2校が全く違ったタイプのパフォーマンスで、どちらも素晴らしかったですね。僕、何回も見ちゃったんですけど。
「花月マーチ」の方は、まずバンと歌が出て、画面をめくるようにコント仕立ての寸劇があり、最後にぬいぐるみが、これがうまいですよね、歌のニュアンスを、その流れの中で、言いすぎずに、こういう歌なんだということを心から心に伝えるような感じで手渡す。非常に高度なパフォーマンスでしたね。みんなが一斉に走り出す繰り返しに、「デジャブ?」とか、「使いまわし?」とかツッコミが入ったり、最後に出てきたカニは鳥取への挨拶ですかね。短歌や俳句では、土地への挨拶をしてよろしくという、挨拶歌とか挨拶句という概念があるんですが、それが最後に出てきたところなど、見事でした。副賞で挨拶のお返しがちゃんといくようですから、カニをだした甲斐がありましたね。

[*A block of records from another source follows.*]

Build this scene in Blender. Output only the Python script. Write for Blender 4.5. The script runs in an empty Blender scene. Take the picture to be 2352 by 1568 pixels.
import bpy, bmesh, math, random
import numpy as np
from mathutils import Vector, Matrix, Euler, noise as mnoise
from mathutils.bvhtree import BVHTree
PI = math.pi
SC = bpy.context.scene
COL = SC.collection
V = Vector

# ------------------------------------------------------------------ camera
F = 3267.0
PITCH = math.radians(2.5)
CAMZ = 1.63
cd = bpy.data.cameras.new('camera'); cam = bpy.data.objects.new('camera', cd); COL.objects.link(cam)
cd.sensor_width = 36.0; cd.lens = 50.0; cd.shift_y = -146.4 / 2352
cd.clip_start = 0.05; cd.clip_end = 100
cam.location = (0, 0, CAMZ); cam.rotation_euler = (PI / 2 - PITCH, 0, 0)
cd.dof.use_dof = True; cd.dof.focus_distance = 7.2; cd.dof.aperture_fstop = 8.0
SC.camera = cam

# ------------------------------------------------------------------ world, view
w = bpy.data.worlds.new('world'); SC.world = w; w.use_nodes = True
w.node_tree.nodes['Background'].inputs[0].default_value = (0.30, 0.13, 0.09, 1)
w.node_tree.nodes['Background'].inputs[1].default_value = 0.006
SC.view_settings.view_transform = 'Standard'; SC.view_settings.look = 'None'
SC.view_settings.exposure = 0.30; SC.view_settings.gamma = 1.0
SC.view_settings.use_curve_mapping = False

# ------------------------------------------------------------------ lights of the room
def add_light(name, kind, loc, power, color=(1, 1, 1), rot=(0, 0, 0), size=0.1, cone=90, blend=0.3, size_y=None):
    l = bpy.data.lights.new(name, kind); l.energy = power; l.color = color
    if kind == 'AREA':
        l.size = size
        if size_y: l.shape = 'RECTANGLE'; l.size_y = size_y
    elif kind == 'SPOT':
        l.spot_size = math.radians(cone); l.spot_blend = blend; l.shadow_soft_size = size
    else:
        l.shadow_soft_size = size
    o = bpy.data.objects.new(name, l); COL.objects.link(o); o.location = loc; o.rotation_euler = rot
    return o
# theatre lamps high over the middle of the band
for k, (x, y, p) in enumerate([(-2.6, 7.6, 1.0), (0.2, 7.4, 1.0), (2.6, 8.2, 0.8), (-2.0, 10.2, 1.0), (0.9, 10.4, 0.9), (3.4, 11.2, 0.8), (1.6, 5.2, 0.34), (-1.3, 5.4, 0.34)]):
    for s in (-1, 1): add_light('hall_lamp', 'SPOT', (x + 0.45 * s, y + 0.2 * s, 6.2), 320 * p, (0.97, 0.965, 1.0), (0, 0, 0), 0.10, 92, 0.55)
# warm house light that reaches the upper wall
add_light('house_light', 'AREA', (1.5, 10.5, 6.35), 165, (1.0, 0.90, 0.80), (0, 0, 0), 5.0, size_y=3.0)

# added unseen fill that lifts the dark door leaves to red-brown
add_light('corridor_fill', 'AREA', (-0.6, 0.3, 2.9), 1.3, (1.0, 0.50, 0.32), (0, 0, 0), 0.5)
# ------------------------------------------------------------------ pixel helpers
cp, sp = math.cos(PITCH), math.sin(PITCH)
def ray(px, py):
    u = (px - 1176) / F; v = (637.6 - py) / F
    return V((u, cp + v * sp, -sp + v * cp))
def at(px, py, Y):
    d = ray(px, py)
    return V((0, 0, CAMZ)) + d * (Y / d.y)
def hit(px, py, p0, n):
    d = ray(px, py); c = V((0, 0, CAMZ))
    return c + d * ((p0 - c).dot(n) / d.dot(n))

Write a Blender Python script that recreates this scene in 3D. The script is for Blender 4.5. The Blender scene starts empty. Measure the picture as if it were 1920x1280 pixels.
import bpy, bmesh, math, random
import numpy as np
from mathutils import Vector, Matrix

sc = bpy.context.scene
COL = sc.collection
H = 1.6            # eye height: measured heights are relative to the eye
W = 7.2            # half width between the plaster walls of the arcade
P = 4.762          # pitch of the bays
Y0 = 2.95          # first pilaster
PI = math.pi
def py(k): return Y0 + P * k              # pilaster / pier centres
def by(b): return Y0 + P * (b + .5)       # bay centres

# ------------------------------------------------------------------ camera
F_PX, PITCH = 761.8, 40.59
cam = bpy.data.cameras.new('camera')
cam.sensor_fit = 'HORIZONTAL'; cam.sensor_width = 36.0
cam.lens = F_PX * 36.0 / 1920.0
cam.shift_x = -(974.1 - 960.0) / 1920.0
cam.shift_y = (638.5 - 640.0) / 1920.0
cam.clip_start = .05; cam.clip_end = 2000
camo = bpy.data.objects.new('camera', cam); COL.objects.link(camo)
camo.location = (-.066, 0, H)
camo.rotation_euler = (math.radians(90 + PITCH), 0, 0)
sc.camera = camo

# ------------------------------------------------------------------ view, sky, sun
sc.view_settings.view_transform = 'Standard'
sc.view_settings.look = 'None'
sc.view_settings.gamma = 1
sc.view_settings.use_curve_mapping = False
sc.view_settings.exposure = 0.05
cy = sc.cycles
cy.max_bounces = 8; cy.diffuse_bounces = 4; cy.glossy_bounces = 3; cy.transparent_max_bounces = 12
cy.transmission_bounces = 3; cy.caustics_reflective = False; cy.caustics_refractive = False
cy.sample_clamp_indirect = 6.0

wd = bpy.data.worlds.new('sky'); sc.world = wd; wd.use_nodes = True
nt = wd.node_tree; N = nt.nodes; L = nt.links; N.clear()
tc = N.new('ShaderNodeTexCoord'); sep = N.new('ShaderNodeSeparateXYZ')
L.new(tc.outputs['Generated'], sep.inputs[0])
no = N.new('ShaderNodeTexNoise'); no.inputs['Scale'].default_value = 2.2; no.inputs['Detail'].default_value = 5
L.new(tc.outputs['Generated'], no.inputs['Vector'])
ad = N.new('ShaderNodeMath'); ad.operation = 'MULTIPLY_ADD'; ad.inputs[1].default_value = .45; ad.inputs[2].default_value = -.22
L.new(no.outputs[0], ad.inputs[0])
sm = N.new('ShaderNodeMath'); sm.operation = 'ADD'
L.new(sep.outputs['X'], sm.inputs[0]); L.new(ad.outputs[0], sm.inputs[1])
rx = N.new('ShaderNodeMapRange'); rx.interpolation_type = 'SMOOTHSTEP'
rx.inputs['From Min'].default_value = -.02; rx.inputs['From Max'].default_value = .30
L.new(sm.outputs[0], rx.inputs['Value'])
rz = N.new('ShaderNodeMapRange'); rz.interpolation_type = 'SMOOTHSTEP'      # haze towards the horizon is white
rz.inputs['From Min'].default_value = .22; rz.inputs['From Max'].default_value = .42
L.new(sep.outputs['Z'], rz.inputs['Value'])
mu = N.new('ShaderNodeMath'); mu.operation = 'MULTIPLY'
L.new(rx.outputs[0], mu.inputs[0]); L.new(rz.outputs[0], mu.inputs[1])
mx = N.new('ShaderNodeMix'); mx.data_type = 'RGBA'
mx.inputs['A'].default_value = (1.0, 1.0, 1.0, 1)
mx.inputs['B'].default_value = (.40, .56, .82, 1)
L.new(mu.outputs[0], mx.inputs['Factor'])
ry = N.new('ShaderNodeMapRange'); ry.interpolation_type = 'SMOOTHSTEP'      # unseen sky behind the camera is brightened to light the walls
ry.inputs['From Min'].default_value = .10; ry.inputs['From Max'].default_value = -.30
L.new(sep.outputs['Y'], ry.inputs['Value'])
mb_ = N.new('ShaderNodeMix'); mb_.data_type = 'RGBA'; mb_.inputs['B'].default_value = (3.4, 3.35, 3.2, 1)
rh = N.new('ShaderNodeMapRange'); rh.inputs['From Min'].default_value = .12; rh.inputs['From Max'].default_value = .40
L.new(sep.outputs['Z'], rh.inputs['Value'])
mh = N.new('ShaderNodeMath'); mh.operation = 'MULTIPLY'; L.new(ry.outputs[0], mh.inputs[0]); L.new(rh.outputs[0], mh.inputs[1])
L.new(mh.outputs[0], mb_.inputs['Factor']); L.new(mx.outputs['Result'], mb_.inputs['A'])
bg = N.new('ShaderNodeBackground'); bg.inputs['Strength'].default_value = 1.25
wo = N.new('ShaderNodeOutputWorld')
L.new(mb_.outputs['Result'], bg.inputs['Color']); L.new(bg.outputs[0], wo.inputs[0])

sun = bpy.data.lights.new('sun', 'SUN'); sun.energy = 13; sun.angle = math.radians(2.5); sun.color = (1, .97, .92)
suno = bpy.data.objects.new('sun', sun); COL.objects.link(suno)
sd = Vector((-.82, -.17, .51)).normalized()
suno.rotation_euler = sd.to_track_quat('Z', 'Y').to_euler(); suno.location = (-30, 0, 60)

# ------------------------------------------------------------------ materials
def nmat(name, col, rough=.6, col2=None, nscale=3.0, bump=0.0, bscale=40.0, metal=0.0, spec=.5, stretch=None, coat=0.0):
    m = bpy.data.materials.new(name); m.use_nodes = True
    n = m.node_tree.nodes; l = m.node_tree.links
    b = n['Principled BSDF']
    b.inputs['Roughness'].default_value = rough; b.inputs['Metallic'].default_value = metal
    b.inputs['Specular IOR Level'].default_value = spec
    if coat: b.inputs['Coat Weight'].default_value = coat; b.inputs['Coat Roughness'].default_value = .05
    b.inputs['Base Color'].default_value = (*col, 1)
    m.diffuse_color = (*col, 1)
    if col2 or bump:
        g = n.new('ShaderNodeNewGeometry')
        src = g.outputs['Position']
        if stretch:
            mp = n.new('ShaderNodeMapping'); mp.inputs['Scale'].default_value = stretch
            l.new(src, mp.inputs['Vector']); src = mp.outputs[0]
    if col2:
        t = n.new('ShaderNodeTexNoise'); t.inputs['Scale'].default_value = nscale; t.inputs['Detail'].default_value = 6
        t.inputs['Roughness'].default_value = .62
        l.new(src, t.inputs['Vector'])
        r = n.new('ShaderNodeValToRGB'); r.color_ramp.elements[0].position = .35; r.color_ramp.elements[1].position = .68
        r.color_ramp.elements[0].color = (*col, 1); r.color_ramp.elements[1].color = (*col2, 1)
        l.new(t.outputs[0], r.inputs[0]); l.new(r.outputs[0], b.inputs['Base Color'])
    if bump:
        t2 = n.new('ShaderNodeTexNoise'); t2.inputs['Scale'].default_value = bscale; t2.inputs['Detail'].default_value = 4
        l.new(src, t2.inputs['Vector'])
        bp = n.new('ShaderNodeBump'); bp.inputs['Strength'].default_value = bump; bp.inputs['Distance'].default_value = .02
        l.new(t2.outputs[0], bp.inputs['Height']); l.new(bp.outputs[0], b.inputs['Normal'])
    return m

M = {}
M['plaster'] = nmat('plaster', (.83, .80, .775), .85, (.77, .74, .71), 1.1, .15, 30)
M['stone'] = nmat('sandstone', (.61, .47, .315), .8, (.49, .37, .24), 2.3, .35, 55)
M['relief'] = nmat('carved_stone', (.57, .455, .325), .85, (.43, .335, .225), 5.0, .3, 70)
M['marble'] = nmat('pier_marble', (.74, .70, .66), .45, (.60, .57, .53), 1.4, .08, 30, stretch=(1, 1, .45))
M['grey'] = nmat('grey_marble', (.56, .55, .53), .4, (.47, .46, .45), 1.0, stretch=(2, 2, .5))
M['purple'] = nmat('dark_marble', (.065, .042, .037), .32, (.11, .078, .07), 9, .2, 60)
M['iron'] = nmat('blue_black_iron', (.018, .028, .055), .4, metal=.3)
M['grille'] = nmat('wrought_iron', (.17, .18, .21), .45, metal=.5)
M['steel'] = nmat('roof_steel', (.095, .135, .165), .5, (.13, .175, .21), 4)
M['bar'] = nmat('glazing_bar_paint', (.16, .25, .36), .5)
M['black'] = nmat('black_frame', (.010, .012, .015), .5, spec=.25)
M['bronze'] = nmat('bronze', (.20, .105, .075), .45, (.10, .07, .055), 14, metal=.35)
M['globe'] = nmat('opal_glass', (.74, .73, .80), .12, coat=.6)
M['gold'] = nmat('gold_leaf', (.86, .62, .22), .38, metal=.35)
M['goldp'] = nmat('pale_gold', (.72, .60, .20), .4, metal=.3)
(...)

「海」の方も、画面に向かって一人で、トークで空間を作るって難しいと思うんだけど、3人が全員トーク力が素晴らしくて、一人で小説のモノローグを読むような、一人芝居のような感じで、聞いているうちに引き込まれました。空間を作れるパフォーマンス、単独で時空間を作って、見ているものを引き込む力が全員にあったというところに素晴らしさを感じました。
受賞作品
全力でバトンを渡す「はい」というかすれた声も友は背に聴く
山口県立光高等学校 3年 深谷 乃梨子
講評:大辻隆弘審査員
これはリレーの場面だと思うんだけど、自分が次の走者に渡すときの感じですね。全力でバトンを「はい」と渡す、その自分の声を、きっと友達は背中で聴いてくれて、そして私の気持ちを受け取って、これからダッシュしてくれるだろう、そういう運動会なり、競技会の一瞬を切り取っているところが、とても生き生きとしている。臨場感あふれる歌だなと思って、私の賞にさせていただきました。
受賞作品
トンネルを抜けたら海と空の青列車が揺れて肩がぶつかる
鳥取県立鳥取東高等学校 1年 寺谷 陽菜
講評:穂村弘審査員
「国境の長いトンネルを抜けると雪国であった」、という有名な小説の一節がありますけれども、トンネルを抜けたら、空と海が一気に視界に入って広がって、自分が溶けてしまいそうな感覚があった。ところが下の句では、列車の中にいて、揺れて肩がぶつかるという、ひどく地味な描写があって、ここが素晴らしいなと思いました。空と海がどこまでも青いという自由さに対して、しかし自分は今地上にいるということですよね。何かにつかまったりしているのかもしれないし、狭い列車の中で肩がぶつかるような地上にいて、空と海が溶けそうな青さを見ているという対比にとても胸を打たれましたね。なかなか作れない歌じゃないかと思って、感銘を受けました。
受賞作品
バイバイと別れた君の横顔はまだまだ遠いまだまだ歩く
鳥取県立鳥取東高等学校 1年 影井 仁
講評:江戸雪審査員
この歌は、君と自分との立ち位置や関係や思いっていうもの、全てひっくるめてすごく立ち上がってくる歌で、なおかつ、「バイバイ」「まだまだ」「まだまだ」っていうような、偶然なのかもしれないけど、音の響きの面白さを全面に出しています。一見、軽い感じなんですけれど、「横顔」とか「遠い」とか、ちょっと寂しく思わせるような言葉を入れながら、恋のせつなさを私たちにも思い起こさせてくれるような歌でした。これからどんな歌を作っていってくれるのか楽しみですし、今度はリフレインの入らない歌も読んでみたいな。頑張ってください。